§ **Scripts that build scenes**:
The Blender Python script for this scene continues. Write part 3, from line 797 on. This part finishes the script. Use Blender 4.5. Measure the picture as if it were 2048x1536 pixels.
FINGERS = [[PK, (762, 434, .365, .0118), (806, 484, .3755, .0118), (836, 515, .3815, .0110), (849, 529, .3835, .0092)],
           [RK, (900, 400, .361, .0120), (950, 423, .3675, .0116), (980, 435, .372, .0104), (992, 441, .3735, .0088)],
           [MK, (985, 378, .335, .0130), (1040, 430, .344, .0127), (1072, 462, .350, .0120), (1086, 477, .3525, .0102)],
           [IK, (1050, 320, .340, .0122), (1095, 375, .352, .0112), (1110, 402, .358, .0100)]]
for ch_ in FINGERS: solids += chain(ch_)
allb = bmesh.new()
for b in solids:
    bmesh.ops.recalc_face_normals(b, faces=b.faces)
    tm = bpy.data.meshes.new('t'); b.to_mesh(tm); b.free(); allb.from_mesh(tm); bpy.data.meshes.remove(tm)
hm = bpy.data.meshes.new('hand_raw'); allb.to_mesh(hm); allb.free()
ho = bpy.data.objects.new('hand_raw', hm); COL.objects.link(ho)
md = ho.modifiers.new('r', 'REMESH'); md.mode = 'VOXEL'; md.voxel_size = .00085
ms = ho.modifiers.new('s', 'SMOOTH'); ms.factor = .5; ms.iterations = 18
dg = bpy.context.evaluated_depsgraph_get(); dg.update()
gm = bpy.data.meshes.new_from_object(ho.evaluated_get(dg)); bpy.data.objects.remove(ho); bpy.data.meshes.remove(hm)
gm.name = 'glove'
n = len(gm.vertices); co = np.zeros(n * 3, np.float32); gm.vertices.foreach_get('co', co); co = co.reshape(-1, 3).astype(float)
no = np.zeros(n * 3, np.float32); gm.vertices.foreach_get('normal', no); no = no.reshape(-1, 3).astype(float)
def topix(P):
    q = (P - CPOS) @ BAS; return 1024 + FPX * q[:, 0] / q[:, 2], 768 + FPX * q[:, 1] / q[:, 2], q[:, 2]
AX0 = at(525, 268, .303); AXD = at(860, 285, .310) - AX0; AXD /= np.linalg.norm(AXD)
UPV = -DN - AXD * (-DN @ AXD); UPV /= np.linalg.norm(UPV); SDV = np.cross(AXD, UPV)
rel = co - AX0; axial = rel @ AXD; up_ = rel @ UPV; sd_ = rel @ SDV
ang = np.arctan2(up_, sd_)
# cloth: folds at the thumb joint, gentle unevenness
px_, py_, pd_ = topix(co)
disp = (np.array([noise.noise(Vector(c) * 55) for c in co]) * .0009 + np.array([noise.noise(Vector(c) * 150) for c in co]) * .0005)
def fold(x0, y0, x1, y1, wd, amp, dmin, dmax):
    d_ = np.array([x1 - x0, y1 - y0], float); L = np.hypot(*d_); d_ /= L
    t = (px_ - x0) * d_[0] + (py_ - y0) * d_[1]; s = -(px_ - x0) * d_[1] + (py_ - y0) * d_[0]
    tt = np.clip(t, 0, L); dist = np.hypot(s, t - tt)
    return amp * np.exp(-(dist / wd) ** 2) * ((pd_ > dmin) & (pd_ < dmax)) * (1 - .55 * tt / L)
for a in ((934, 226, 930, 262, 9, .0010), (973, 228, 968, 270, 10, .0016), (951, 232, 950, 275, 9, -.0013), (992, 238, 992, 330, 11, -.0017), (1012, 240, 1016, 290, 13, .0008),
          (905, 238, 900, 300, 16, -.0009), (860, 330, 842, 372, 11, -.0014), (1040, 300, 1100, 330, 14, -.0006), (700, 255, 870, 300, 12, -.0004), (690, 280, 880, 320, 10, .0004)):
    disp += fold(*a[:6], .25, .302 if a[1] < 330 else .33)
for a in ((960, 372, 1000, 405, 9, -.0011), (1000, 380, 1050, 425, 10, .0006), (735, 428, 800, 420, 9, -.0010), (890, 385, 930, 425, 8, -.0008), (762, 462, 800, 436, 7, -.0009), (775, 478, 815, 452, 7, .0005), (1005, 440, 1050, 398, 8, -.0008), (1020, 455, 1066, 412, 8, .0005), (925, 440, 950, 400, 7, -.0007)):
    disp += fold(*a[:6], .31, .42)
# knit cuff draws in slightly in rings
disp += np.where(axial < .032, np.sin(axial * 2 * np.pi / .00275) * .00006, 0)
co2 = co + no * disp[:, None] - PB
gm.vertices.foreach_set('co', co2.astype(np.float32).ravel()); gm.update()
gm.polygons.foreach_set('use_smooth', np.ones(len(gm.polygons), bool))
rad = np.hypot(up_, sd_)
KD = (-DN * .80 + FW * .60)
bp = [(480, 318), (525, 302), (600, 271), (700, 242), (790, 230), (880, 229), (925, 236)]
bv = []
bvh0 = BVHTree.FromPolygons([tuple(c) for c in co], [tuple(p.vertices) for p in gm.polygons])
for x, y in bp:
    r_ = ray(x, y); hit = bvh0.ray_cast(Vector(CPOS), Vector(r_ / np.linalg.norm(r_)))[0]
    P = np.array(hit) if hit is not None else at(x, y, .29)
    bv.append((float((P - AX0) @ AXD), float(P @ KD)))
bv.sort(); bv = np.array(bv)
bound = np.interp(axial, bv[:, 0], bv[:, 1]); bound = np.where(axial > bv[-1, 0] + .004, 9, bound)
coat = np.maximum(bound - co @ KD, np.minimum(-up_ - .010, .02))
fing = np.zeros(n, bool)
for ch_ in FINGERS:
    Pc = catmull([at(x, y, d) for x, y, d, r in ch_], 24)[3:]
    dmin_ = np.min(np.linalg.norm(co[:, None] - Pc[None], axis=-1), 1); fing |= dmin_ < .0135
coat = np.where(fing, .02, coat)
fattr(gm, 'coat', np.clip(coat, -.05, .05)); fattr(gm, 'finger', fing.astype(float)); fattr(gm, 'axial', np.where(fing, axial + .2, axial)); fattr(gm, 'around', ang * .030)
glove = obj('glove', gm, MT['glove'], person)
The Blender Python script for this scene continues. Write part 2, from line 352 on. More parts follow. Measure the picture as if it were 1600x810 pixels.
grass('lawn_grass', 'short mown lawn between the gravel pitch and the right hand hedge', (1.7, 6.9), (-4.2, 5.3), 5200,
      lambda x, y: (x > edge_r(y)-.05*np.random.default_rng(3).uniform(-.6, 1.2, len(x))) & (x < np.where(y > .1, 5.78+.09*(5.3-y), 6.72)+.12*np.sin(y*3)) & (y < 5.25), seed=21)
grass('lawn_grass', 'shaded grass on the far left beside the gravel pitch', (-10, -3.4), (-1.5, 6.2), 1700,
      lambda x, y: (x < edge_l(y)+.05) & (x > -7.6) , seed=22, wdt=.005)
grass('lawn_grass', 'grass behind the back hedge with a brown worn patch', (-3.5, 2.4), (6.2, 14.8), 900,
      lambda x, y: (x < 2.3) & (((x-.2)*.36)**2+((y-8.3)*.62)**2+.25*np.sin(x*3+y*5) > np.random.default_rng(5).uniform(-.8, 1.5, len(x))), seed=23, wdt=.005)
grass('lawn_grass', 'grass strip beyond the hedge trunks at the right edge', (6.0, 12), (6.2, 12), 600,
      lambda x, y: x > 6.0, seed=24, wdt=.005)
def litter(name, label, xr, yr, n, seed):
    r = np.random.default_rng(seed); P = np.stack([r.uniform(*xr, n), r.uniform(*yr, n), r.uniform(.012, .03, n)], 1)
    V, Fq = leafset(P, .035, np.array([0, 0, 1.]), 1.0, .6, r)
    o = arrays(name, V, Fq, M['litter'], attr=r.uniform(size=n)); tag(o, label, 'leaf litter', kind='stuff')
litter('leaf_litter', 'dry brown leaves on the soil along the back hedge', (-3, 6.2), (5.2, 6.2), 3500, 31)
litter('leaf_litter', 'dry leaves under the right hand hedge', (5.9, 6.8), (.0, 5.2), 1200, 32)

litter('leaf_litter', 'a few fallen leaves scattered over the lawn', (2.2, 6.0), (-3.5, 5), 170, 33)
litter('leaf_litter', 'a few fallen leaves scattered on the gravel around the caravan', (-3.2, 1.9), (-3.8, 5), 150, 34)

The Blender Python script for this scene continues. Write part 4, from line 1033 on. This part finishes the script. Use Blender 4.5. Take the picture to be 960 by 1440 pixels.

§ **GIVEN INSTRUCTION**:
In the lines above, find each one with "finishes" and list it.

§ **ANSWER TO THE PROBLEM**:
The Blender Python script for this scene continues. Write part 3, from line 797 on. This part finishes the script. Use Blender 4.5. Measure the picture as if it were 2048x1536 pixels.
The Blender Python script for this scene continues. Write part 4, from line 1033 on. This part finishes the script. Use Blender 4.5. Take the picture to be 960 by 1440 pixels.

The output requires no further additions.